Onshoring, Nearshoring, Offshoring – Was ist der Unterschied?
Das Thema Outsourcing ist recht umfassend, und es gibt da einige grundsätzliche Zusammenhänge, die man als Entscheider kennen muss. Eine wichtige Unterscheidung wird durch die Begriffe Onshoring, Nearshoring und Offshoring getroffen. Von Onshore spricht man, wenn die Arbeit im gleichen Land erledigt wird, in welchem das Unternehmen ansässig ist. Für ein deutsches Unternehmen wäre dies eine weitere Niederlassung in Deutschland oder eine Zusammenarbeit mit einem in Deutschland ansässigen Dienstleister. Beträgt die Distanz zwischen dem Outsourcing-Land und Deutschland mehr als 3 Flugstunden, so befinden wir uns im Bereich des Offshorings. Wir reden hier also von Ländern wie Indien, Ferner Osten, Südamerika etc. Von Nearshore sprechen wir, wenn 1-2 Flugstunden nötig sind, um das Zielland zu erreichen. Gemeint sind hier also Osteuropa, Südeuropa oder Nordafrika. Diese Unterscheidung ist wichtig, weil mit den verschiedenen Regionen unterschiedliche Zeitzonen und Zeitverschiebungen, kulturelle Unterschiede, Kosten und auch Sprachkenntnisse verbunden sind. Je weiter weg ein Land ist, umso größer werden beispielsweise die kulturellen Unterschiede und umso schwieriger wird es, sich persönlich zu treffen. Sind die kulturellen Unterschiede zu groß, dann kann das leicht zu Verständnisproblemen führen – auch wenn die Sprachkenntnisse auf beiden Seiten gut sind. Denn oft kommt es darauf an, zu verstehen was zwischen den Zeilen gemeint ist. Kommunikation findet immer im kulturellen Kontext statt.

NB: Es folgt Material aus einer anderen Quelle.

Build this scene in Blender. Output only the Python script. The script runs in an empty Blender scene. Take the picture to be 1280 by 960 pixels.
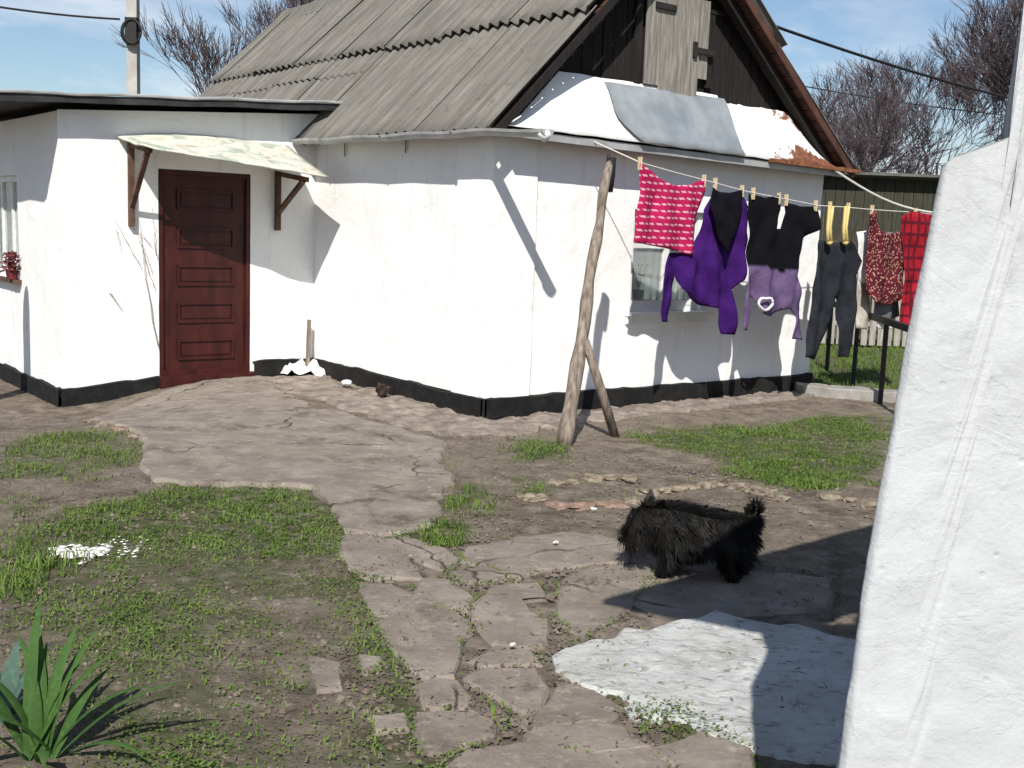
import bpy, bmesh, math, random
import numpy as np
from mathutils import Vector, Matrix, noise as mnoise
from mathutils.geometry import delaunay_2d_cdt

random.seed(7); rng = np.random.default_rng(7)
sc = bpy.context.scene
COL = sc.collection
ORG = {}          # world origin of every linked object

# ------------------------------------------------------------------ camera numbers and measuring helpers
F, PITCH, ROLL, YAW, CAMH = 1401.4, .1374, .0379, .6651, 1.58
cp, sp, cr, sr = math.cos(PITCH), math.sin(PITCH), math.cos(ROLL), math.sin(ROLL)
FW = Vector((0, cp, -sp)); _u = Vector((0, sp, cp)); _r = Vector((1, 0, 0))
RT = cr*_r + sr*_u; UP = -sr*_r + cr*_u
CAM = Vector((0, 0, CAMH))
G = Vector((math.cos(YAW), math.sin(YAW), 0)); M = Vector((-math.sin(YAW), math.cos(YAW), 0)); Z = Vector((0, 0, 1))
C0 = Vector((-.22, 9.258, 0))
def H(g, m, z): return C0 + G*g + M*m + Z*z
def hit(x, y, n, p0):
    k = FW + RT*((x-640)/F) - UP*((y-480)/F)
    return CAM + k*(n.dot(p0-CAM)/n.dot(k))
def gnd(x, y, z=0.0): return hit(x, y, Z, Vector((0, 0, z)))
def onM(x, y, m): return hit(x, y, M, C0 + M*m)      # on a plane parallel to the gable wall
def onY(x, y, d): return hit(x, y, Vector((0, 1, 0)), Vector((0, d, 0)))
def hc(p): q = p-C0; return q.dot(G), q.dot(M), q.z

# ------------------------------------------------------------------ object helpers
def tag(o, label=None, cat=None, group=None, kind=None):
    if label: o['label'] = label
    if cat: o['category'] = cat
    if group: o['group'] = group
    if kind: o['kind'] = kind
    return o
def thing(name, label, cat, loc, group=None):
    o = bpy.data.objects.new(name, None); COL.objects.link(o)
    o.location = loc; o.empty_display_size = .1
    ORG[o] = Vector(loc); return tag(o, label, cat, group)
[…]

Eine Zeitverschiebung kann zudem einen massiven Einfluss auf die Produktivität haben, weil das Team in Deutschland sich nicht ad hoc mit dem Team in Südostasien austauschen kann.
Freelancer, Outsourcing-Anbieter oder eine eigene Tochtergesellschaft?
Ein weiterer Faktor, den es zu berücksichtigen gilt, ist die Zeitdauer. Handelt es sich um ein Projekt von ein paar Wochen oder ein paar Monaten, oder wird ein Team auf unbestimmte Zeit benötigt? Wenn ein Projekt nur ein paar Wochen oder Monate dauert, dann ist es eventuell sinnvoll, einen Freelancer zu suchen – zum Beispiel auf entsprechenden Portalen wie Upwork. Dauert das Projekt jedoch länger und wird eher ein Team statt einer Einzelperson benötigt, dann ist es empfehlenswert, mehr Zeit und Mühe in die richtige Auswahl des Outsourcings zu investieren und einen Outsourcing-Anbieter mit ins Boot zu nehmen, der sich zum Beispiel vor Ort auskennt oder die Infrastruktur wie Räume und IT zur Verfügung stellt. Und wenn es sich sogar um eine ganze Pipeline an Projekten handelt oder ein Produkt entwickelt werden soll, dann tendiert man eher zu einem eigenen Softwareentwicklungsteam oder einer eigenen Tochtergesellschaft im Ausland. Hier spielen auch Überlegungen hinsichtlich Intellectual Property (IP) eine wichtige Rolle.
Modelle der Zusammenarbeit im Nearshoring
Hat ein Unternehmen die Entscheidung getroffen, mit einem Outsourcing-Anbieter zusammenzuarbeiten, dann muss als Nächstes bedacht werden, wie die vertragliche Ausgestaltung ist. In Deutschland kennen wir üblicherweise zwei Standardmodelle der Zusammenarbeit:
- den Dienstvertrag, in dem ein Service geschuldet wird und
- den Werkvertrag, bei welchem der Output, das Werk, in unserem Fall die Software geschuldet wird.
Mit beiden Modellen sind auch wichtige Fragen im Bereich Sozialversicherung und Arbeitsrecht verbunden. Oft wird die Analogie der “White Box” vs. “Black Box” verwendet. In die White Box können wir hineinsehen, während wir bei der Black Box nur die Außenhülle sehen. Betrachten wir genauer, was damit gemeint ist.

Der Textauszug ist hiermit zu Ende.